Start RECORDS FOR THE EXERCISE

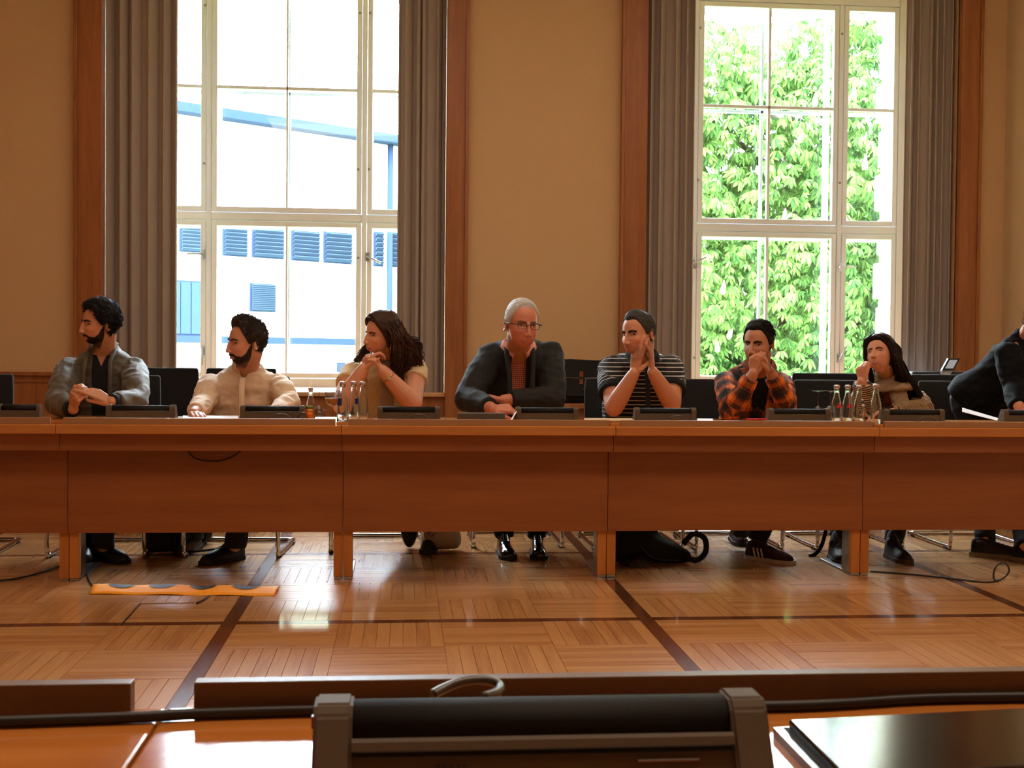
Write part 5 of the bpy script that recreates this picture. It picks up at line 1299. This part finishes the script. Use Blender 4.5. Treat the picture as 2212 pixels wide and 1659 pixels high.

End RECORDS FOR THE EXERCISE
Start RECORDS FOR THE EXERCISE

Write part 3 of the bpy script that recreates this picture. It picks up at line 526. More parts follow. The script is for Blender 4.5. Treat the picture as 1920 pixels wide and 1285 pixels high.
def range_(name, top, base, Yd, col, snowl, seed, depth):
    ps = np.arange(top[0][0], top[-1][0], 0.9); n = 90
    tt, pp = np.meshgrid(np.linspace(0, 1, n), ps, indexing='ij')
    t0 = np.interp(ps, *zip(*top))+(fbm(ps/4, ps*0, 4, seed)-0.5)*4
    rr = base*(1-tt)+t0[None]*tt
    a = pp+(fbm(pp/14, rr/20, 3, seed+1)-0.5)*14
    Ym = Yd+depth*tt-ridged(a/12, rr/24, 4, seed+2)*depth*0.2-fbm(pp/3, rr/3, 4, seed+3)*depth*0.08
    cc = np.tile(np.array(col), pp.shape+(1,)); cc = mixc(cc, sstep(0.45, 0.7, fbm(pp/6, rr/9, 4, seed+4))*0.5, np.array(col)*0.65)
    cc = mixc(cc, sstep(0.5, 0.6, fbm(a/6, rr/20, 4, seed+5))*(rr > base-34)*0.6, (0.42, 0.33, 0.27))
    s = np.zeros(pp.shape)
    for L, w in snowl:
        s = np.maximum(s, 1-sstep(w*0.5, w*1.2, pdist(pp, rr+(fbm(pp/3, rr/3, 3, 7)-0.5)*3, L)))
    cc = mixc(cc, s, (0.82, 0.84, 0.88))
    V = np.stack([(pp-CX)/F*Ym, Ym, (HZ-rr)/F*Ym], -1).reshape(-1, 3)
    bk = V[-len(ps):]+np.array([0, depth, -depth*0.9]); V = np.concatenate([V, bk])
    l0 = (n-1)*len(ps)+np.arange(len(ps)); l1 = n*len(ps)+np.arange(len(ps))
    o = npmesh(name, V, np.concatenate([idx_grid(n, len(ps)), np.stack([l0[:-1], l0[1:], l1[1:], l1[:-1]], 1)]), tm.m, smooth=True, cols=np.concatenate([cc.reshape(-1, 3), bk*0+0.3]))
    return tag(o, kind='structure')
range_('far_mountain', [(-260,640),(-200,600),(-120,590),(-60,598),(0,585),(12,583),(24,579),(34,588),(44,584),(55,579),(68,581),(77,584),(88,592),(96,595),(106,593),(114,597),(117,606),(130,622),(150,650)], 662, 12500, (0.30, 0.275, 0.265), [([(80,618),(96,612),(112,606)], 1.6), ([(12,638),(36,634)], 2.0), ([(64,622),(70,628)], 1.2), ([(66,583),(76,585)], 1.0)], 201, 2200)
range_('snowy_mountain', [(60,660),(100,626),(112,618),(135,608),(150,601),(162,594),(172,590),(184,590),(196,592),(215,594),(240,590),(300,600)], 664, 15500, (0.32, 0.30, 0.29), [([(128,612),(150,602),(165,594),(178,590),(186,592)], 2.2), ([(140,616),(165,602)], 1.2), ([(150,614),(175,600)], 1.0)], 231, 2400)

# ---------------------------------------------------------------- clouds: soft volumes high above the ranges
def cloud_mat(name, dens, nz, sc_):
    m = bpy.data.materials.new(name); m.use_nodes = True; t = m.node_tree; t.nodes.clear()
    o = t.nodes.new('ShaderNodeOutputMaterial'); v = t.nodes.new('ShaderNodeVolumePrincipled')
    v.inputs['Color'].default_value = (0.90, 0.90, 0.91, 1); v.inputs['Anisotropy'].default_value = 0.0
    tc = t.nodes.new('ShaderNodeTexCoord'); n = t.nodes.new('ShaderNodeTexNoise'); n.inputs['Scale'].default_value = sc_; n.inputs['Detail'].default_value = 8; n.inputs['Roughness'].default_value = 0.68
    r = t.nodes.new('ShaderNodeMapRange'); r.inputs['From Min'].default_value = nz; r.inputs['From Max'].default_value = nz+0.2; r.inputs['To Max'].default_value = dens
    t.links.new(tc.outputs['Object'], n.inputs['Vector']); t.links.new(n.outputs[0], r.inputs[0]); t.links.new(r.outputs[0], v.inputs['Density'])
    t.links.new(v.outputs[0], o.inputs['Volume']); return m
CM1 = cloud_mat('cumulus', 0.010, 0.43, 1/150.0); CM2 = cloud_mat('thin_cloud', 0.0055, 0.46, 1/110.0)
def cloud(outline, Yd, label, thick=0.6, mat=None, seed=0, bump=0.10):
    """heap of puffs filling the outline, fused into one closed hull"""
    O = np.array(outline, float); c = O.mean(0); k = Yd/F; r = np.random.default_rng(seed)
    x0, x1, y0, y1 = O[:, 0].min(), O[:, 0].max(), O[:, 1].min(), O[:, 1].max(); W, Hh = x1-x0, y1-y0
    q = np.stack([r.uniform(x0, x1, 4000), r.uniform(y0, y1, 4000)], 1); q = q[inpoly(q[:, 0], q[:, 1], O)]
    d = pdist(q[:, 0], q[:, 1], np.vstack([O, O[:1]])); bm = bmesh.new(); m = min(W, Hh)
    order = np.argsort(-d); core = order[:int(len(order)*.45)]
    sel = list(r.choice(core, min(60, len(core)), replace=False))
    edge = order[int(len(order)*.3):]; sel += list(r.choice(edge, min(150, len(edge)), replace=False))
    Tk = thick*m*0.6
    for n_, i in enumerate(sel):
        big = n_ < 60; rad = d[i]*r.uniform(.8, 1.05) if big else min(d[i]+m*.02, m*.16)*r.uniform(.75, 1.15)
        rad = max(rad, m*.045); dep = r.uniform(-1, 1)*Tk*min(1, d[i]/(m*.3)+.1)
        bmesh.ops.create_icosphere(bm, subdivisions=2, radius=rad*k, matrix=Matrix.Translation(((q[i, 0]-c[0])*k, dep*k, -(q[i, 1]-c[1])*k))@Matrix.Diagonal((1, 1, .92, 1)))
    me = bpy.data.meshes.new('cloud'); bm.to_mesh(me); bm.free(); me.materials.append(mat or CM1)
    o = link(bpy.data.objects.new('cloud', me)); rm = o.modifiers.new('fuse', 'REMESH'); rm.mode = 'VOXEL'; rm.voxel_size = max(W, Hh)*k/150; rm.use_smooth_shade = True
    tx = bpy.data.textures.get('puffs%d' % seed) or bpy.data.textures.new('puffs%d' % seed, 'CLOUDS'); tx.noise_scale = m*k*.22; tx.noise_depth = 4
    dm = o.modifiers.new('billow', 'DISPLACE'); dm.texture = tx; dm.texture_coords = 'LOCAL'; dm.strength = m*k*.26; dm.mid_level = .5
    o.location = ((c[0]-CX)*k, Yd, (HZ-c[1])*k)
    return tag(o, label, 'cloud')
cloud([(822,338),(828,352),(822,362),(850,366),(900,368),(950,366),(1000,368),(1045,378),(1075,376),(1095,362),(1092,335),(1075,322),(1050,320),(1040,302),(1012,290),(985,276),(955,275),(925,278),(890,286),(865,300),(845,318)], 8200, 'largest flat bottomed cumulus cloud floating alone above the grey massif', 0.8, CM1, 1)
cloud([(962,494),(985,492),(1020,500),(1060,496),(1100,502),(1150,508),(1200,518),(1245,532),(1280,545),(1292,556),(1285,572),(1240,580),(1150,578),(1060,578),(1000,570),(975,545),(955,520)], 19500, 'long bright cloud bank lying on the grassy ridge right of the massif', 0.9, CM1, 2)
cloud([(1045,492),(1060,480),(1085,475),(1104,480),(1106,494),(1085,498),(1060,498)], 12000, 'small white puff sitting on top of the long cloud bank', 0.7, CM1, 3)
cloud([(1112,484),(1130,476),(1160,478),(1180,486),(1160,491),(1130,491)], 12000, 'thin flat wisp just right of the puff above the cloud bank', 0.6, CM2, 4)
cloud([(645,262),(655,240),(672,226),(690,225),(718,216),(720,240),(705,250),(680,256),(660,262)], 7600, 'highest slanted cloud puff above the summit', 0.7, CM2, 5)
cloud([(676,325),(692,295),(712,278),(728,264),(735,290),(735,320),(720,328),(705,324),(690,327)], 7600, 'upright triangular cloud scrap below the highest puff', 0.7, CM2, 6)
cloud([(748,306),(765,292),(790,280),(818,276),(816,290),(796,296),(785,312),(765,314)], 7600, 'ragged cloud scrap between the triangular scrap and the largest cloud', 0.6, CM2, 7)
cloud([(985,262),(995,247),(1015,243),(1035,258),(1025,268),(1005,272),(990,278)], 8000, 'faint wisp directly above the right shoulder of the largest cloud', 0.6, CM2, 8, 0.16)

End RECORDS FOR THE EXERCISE
Start RECORDS FOR THE EXERCISE

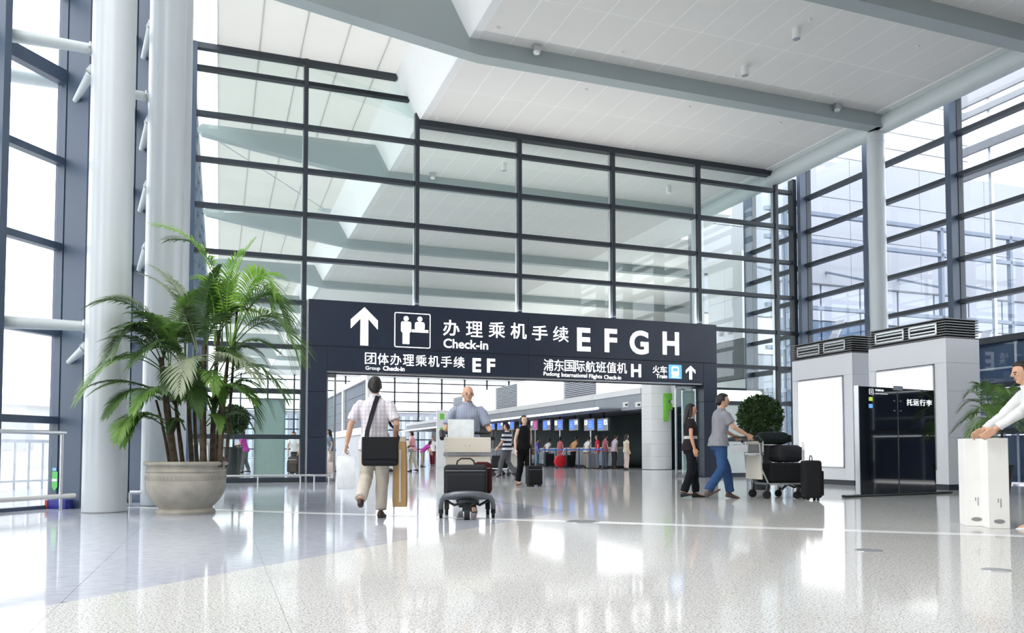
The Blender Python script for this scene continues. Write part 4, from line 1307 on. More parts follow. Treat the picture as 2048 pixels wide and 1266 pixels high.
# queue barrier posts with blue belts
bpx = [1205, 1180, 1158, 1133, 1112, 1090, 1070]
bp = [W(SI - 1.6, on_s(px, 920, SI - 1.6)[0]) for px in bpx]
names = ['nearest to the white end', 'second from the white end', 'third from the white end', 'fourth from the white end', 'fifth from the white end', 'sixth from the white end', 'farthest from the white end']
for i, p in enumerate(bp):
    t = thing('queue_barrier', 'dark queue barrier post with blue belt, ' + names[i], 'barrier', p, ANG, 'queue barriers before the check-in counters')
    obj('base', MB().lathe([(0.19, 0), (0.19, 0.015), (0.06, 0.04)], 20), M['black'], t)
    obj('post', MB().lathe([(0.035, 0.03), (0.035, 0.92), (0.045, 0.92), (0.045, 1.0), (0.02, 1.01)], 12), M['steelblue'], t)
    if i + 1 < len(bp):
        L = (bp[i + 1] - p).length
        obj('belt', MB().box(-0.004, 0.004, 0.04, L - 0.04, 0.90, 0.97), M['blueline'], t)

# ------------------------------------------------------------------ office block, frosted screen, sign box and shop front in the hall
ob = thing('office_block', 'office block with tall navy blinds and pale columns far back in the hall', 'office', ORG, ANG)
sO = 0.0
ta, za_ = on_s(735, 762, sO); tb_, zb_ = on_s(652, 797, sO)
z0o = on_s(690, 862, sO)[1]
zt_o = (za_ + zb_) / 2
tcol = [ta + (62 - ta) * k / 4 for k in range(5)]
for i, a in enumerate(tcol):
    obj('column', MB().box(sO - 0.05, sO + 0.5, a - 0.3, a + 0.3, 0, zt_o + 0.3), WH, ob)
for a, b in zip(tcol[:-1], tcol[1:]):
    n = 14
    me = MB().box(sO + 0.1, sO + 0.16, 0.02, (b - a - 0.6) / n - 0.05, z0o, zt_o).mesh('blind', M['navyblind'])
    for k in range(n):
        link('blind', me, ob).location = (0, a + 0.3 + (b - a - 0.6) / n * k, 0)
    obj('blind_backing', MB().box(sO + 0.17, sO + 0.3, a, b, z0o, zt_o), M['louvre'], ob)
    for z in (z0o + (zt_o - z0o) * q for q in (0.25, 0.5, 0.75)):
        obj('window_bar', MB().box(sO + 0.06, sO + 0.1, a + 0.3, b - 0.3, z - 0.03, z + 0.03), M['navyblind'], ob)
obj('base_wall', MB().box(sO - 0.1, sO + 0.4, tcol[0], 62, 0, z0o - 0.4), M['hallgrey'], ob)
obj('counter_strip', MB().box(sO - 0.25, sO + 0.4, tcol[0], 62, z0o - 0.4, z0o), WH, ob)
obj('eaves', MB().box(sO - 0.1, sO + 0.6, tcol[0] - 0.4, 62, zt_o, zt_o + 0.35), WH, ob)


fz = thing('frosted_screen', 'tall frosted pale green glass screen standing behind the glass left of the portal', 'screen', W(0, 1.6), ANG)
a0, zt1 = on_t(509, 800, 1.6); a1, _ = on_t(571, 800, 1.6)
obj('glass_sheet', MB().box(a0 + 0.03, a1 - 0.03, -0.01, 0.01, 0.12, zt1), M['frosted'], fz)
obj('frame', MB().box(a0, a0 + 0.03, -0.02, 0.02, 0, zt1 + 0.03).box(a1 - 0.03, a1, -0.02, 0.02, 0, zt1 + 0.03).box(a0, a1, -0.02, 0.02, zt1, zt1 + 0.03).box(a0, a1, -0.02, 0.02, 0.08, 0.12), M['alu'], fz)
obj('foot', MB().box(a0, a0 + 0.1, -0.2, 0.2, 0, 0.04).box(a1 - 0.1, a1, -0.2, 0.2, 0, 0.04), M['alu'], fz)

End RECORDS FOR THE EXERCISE

--- EXERCISE DIRECTIONS ---
Return only the stretch of the material above from the line holding "The Blender Python" through the line holding "obj('belt', MB().box(-0.004, 0.004, 0.04, L", copied exactly.

--- TASK OUTPUT ---
The Blender Python script for this scene continues. Write part 4, from line 1307 on. More parts follow. Treat the picture as 2048 pixels wide and 1266 pixels high.
# queue barrier posts with blue belts
bpx = [1205, 1180, 1158, 1133, 1112, 1090, 1070]
bp = [W(SI - 1.6, on_s(px, 920, SI - 1.6)[0]) for px in bpx]
names = ['nearest to the white end', 'second from the white end', 'third from the white end', 'fourth from the white end', 'fifth from the white end', 'sixth from the white end', 'farthest from the white end']
for i, p in enumerate(bp):
    t = thing('queue_barrier', 'dark queue barrier post with blue belt, ' + names[i], 'barrier', p, ANG, 'queue barriers before the check-in counters')
    obj('base', MB().lathe([(0.19, 0), (0.19, 0.015), (0.06, 0.04)], 20), M['black'], t)
    obj('post', MB().lathe([(0.035, 0.03), (0.035, 0.92), (0.045, 0.92), (0.045, 1.0), (0.02, 1.01)], 12), M['steelblue'], t)
    if i + 1 < len(bp):
        L = (bp[i + 1] - p).length
        obj('belt', MB().box(-0.004, 0.004, 0.04, L - 0.04, 0.90, 0.97), M['blueline'], t)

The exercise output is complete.